I thoroughly enjoyed Math Hysteria and How to Cut a Cake, and was looking forward to Ian Stewart's Cows in the Maze. Unfortunately, this book is rather disappointing. The other two books are filled with lesser known topics in recreational maths that are nevertheless very interesting and treated in quite some depth. Stewarts engaging style of writing encourages you to start thinking about the problems that he discusses yourself.
Cows in the Maze is very different. There are 21 chapters. Six deal with topics you will encounter in many other books (Hex, the distribution of prime numbers, incorrect reasoning in the legal system, knight's tours, the Klein bottle, and magic squares), and six are really on physics and not on mathematics (three chapters on time travel, one on the shape of drops, and one on self-organized criticality, one on real knots ). More disappointing however is the way the topics are treated. Many chapters are very superficial. The chapter on Hex is a good example. It only discusses bridge and ladders, which can both be explained in one or two sentences, and anyone starting to play the game will discover these things for himself after a few minutes. Other chapters give too little information to enable you start working in the problems yourself.

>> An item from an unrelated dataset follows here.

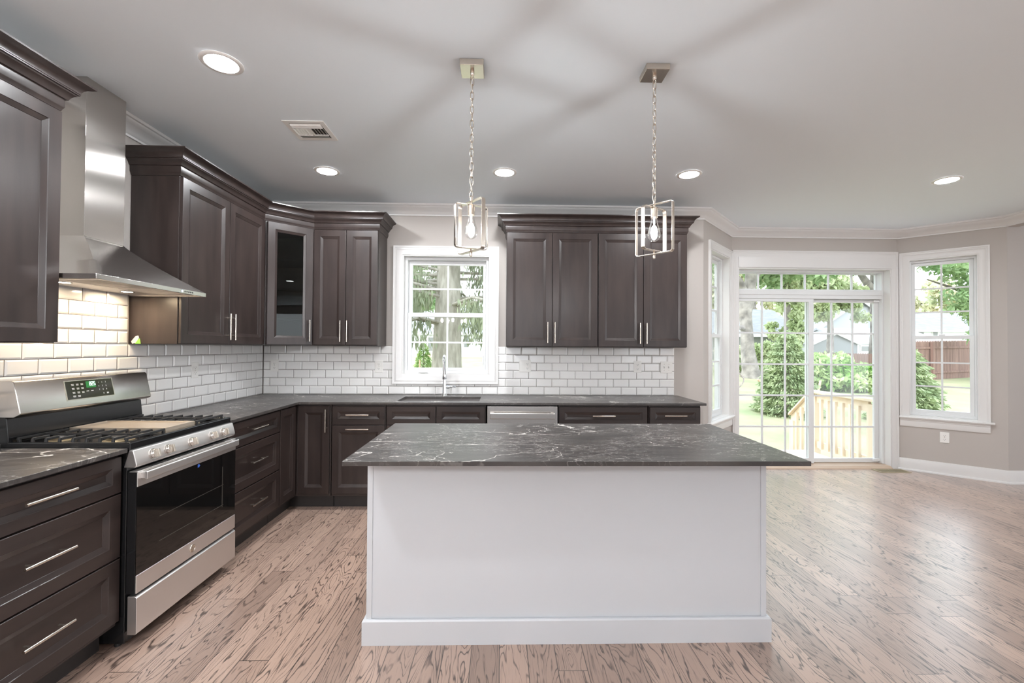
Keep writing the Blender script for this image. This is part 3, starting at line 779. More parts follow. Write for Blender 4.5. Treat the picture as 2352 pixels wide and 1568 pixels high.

It is, I think, telling that the feedback section of many chapters is quite small or even absent.
On the other hand there is too much stuff that I could have done without. In the chapter on the way quadrupeds walk, the main topic seems to be Tarzan and Jane. Also in the chapter on the shape of drops the story distracts too much from the mathematics. Klein bottles made of glass look nice, but it is not really mathematics. The chapter on self-organized criticality could do with the incomprehensible quotes from the people involved in arts. And the last chapter I found very interested, but I fail to see what it has got to do with dancing.
If you don't have Math Hysteria and How to Cut a Cake, buy them and forget about Cows in the Maze.